“If the job market feels overwhelming, please know it’s not a reflection of your worth. It’s a reflection of a system that’s increasingly automated, fast-moving, and unclear.”
You’re not just expected to have the skills anymore, you need to know the right words for the resume bots, the right tone for the interview, the right vibe for the culture. The rules are vague, the stakes are high, and the process? Often painfully silent.
I see it every week: talented professionals hitting “Apply” over and over again, wondering if they’ll ever hear back. And when they do, they’re thrown into rapid-fire interviews, vague emails, and the looming pressure to be both perfectly qualified and authentically themselves.
It’s a weird time to be a job seeker, but it’s also an exciting one because those who know how to show up strategically are standing out in ways that no longer depend solely on degrees or titles.
From Paper to Personality: How the Hiring Funnel Has Evolved
Back when I was leading interviews in operations, I remember flipping through resumes with a red pen and a short attention span. We’d skim. Skim harder. Pause for five seconds if something stood out. Then move on.
Now imagine that same process—tenfold. Only now, it starts with a bot.
Before your resume ever touches a human’s desk, it passes through something called an ATS (Applicant Tracking System), which is a filter that scans for keywords, job titles, and formatting cues. If your resume doesn’t speak its language? It’s out. No matter how qualified you are.
But even after you make it past the software, you’ve still got mere seconds with a recruiter who’s balancing 400 applicants, a hiring manager looking for culture-fit, and an industry that now values personality just as much as experience.
I’ve seen brilliant candidates overlooked because their stories were buried in bullet points.
And I’ve seen average candidates hired because they knew how to sell who they were.
Real Talk: Job Searching is Brutal
Let’s call it like it is: this job market is exhausting.
I recently worked with a career-changer named ‘Megan’. She was making the leap from public education into corporate development—a huge pivot, but she had all the right skills.
She applied to 63 jobs over the course of three months.
She thought, “Maybe if I apply to enough, one will stick.”
No interviews.
No callbacks.
Not even an automated rejection email.
And the harsh truth? That’s not even above average anymore. Some job seekers are sending hundreds of applications into the void and still hearing nothing. It’s not because they aren’t qualified.
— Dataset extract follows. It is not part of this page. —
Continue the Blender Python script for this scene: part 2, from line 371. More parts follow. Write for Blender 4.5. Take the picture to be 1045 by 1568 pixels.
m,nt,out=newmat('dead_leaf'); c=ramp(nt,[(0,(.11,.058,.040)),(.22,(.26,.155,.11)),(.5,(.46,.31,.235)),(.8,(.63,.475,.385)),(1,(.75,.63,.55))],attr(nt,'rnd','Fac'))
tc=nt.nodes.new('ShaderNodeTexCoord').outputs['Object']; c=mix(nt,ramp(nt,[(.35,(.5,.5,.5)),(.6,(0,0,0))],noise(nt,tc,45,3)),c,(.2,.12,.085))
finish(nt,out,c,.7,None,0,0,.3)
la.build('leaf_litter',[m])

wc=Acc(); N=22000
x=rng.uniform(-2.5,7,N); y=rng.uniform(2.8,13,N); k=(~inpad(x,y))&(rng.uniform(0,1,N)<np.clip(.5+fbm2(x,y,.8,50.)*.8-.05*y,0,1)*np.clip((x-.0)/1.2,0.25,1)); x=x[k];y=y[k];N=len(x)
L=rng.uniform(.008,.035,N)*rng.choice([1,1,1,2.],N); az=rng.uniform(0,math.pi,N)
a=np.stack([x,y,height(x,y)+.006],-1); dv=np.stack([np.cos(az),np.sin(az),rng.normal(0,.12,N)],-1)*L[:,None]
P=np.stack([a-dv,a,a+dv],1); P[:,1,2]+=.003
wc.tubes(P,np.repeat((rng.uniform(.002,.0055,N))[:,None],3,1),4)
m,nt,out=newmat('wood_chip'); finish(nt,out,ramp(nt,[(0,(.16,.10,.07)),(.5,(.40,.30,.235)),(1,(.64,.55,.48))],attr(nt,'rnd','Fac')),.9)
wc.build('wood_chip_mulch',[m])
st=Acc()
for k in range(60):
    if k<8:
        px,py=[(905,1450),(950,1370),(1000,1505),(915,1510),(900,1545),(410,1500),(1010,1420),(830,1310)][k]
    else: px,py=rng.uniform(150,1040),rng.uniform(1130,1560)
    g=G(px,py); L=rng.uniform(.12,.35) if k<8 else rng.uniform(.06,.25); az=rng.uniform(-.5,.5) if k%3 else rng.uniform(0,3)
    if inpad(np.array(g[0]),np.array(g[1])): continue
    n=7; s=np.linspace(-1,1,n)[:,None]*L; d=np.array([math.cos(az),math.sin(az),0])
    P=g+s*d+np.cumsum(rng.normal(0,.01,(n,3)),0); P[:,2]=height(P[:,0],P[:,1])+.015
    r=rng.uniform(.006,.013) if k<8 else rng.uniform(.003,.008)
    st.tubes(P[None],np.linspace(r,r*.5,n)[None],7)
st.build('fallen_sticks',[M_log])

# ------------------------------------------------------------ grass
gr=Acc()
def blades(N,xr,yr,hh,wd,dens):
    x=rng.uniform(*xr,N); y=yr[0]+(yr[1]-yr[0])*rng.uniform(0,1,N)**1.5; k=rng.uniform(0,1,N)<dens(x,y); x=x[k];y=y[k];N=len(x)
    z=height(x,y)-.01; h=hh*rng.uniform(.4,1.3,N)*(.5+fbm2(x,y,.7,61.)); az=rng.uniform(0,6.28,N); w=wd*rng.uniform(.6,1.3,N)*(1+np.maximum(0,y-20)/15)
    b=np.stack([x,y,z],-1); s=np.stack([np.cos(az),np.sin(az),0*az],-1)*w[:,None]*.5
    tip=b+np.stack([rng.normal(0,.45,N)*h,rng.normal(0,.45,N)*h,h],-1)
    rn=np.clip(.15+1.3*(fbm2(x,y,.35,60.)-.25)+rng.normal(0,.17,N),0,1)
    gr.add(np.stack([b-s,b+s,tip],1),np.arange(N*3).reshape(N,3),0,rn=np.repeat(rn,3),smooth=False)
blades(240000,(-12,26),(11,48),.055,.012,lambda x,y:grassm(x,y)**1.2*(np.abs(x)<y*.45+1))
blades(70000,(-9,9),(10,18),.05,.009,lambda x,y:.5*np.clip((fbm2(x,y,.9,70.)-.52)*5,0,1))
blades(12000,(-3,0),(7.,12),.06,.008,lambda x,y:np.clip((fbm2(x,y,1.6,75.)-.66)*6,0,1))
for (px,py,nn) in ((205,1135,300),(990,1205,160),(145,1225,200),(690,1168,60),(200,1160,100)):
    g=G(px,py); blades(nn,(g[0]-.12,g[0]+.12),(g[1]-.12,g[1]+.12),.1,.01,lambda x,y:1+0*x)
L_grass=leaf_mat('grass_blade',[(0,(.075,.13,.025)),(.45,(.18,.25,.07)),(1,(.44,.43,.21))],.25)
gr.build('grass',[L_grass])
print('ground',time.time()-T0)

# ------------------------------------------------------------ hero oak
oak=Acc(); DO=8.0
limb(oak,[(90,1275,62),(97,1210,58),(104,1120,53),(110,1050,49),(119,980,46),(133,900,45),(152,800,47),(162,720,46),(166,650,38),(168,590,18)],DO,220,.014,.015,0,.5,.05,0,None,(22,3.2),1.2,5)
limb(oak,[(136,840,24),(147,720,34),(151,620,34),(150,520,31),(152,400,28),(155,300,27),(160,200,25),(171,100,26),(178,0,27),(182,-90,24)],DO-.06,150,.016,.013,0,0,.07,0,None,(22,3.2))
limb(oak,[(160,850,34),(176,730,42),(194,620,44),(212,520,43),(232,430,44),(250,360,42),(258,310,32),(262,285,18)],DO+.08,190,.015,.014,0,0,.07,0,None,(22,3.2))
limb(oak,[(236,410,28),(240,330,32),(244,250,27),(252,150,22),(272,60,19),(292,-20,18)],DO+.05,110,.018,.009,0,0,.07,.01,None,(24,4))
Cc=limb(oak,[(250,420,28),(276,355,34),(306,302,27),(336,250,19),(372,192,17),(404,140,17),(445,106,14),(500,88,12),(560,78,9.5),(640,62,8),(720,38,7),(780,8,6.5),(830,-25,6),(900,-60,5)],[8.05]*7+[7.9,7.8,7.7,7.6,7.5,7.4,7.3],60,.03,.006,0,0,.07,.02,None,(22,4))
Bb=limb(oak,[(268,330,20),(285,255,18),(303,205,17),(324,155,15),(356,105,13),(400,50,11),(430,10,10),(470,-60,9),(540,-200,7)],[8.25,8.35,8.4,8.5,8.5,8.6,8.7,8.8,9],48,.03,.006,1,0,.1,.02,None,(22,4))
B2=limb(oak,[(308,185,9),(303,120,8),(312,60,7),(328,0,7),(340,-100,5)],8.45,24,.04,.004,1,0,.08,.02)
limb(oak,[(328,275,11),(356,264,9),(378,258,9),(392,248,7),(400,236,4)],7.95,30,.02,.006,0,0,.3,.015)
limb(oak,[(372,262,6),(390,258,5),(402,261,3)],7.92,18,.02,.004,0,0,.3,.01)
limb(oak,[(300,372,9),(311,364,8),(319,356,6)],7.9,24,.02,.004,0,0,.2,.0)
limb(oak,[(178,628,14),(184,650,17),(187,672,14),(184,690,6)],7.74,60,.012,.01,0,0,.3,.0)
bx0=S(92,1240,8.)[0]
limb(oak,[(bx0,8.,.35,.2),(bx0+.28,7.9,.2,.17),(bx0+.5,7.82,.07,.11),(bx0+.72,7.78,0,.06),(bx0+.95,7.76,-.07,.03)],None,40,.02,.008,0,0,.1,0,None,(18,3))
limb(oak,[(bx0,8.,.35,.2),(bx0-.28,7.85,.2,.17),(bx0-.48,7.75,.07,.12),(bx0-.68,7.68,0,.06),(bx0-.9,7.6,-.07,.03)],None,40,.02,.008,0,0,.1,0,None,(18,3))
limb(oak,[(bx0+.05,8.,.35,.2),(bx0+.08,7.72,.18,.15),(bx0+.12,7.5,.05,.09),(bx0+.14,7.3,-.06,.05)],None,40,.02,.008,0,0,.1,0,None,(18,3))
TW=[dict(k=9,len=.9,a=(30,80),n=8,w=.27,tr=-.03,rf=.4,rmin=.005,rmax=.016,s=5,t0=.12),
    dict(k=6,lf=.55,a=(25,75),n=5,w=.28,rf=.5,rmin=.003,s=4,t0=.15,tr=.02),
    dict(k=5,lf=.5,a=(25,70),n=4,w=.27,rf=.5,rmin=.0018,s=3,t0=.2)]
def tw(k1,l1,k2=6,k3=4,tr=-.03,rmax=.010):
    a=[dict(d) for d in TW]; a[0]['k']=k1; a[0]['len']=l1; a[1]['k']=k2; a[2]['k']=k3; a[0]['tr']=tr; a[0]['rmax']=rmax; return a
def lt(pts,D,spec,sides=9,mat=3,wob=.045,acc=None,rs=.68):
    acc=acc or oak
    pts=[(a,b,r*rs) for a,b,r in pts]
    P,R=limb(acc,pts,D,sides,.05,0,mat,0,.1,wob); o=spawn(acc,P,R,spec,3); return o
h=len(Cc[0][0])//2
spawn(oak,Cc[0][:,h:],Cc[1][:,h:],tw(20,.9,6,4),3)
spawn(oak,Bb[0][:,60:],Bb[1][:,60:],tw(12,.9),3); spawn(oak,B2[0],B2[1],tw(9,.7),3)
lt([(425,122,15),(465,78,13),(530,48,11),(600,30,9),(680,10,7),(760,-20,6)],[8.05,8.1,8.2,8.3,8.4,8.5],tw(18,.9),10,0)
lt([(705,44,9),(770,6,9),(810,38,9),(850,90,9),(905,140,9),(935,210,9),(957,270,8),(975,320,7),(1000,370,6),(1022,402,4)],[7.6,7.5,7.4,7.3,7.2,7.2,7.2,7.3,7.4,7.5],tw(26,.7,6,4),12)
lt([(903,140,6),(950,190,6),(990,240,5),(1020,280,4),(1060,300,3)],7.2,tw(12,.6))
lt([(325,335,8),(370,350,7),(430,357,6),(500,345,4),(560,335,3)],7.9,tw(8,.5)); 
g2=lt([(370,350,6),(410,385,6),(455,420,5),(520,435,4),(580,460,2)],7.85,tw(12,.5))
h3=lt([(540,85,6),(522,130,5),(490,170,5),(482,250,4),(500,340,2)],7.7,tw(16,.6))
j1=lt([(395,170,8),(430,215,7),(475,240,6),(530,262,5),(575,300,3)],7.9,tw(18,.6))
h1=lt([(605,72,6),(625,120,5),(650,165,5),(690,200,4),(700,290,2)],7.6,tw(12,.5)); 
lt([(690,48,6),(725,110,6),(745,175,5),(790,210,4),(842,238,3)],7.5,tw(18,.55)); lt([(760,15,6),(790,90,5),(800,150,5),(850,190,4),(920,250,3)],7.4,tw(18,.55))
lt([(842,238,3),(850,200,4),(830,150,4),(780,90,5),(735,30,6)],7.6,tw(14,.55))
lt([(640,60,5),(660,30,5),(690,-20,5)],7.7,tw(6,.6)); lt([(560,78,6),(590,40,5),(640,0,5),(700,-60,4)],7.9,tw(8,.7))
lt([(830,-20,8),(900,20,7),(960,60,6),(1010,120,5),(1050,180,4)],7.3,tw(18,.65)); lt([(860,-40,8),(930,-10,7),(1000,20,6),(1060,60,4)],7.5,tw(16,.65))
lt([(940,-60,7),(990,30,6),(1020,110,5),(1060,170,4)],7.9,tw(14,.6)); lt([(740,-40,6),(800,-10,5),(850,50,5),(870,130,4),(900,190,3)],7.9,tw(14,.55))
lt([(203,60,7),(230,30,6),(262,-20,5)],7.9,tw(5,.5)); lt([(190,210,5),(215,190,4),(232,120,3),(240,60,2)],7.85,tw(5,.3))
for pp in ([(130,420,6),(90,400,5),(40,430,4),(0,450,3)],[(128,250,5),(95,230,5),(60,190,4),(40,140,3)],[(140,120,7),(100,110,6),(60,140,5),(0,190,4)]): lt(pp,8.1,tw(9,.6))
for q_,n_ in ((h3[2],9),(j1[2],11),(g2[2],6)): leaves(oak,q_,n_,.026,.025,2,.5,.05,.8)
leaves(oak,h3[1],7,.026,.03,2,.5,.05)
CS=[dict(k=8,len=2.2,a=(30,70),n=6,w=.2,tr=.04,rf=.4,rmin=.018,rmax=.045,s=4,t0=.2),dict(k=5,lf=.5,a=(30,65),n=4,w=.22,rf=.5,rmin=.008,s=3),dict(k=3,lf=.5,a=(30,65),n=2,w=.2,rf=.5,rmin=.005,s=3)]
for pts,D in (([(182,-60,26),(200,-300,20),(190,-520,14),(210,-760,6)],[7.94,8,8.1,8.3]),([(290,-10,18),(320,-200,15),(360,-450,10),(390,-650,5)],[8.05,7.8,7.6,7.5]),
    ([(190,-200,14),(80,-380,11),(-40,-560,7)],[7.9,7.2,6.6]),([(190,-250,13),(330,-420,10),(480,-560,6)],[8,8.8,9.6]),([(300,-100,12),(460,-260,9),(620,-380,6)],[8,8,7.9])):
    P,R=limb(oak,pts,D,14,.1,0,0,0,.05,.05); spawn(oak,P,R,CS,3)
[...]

It’s because they haven’t been taught how this new system works.
When we finally sat down together, Megan’s resume was clean, but it didn’t speak to the roles she wanted. Her LinkedIn was vague, and her cover letters were one-size-fits-none.
After a full rewrite, we sent out just five targeted applications.
Within a week, she landed two interviews, and an offer the following month.
That’s not magic. That’s strategy.
So, What Does Work?
Gone are the days when a degree and a decent GPA were enough. Today, you need to show not just what you’ve done but who you are, how you think, and what kind of impact you’ll bring.
Here’s what’s changing:
- Companies are hiring based on values and soft skills, not just job titles.
- Skills-first hiring is on the rise.
- If you can prove you can do the work, it matters more than where you learned it.
- Your online presence—especially LinkedIn—often gets read before your resume.
- AI-driven recruiting is everywhere.
- If you don’t use the right words in the right order, you’re invisible.
Yet, the human side still matters. People hire people.
I’ve seen a beautifully written LinkedIn “About” section turn a passive recruiter into an active advocate. I’ve also watched hiring managers say “there’s something about this one” because a candidate’s tone felt authentic. So yes, while robots matter, so does realness.
Why I Do This Work
People think resume writing is just formatting and buzzwords, but to me, it’s storytelling. It’s advocacy. It’s showing someone the mirror and saying, “Look. This is who you are.”
I work with students, managers, career pivoters, and return-to-work professionals. I’ve helped an engineer get into a creative field, a stay-at-home parent re-enter the job force, and a newly laid-off marketing lead rebuild their confidence from scratch.
One of my favorite moments was with a client who said, “I forgot I was actually impressive until I read what you wrote about me. That’s the magic. Not the font or the bullet points.
Final Thoughts:
You’re Not Behind—You’re Just Navigating a New System
If the job market feels overwhelming, it’s important to remember it doesn’t reflect your worth. Instead, it indicates a fast-changing and automated system. Every challenge offers a chance for growth.
Navigating this landscape requires the right tools and support. Cultivate a network of mentors or peers for insights and encouragement. Equip yourself with resources like online courses to enhance your skill set.
Your resume should be a marketing tool that highlights your strengths, while your cover letter should authentically express your enthusiasm and fit for the position.
On LinkedIn, reflect your growth by sharing project updates and engaging with your field. Aim to build a profile that conveys who you are and what you represent professionally.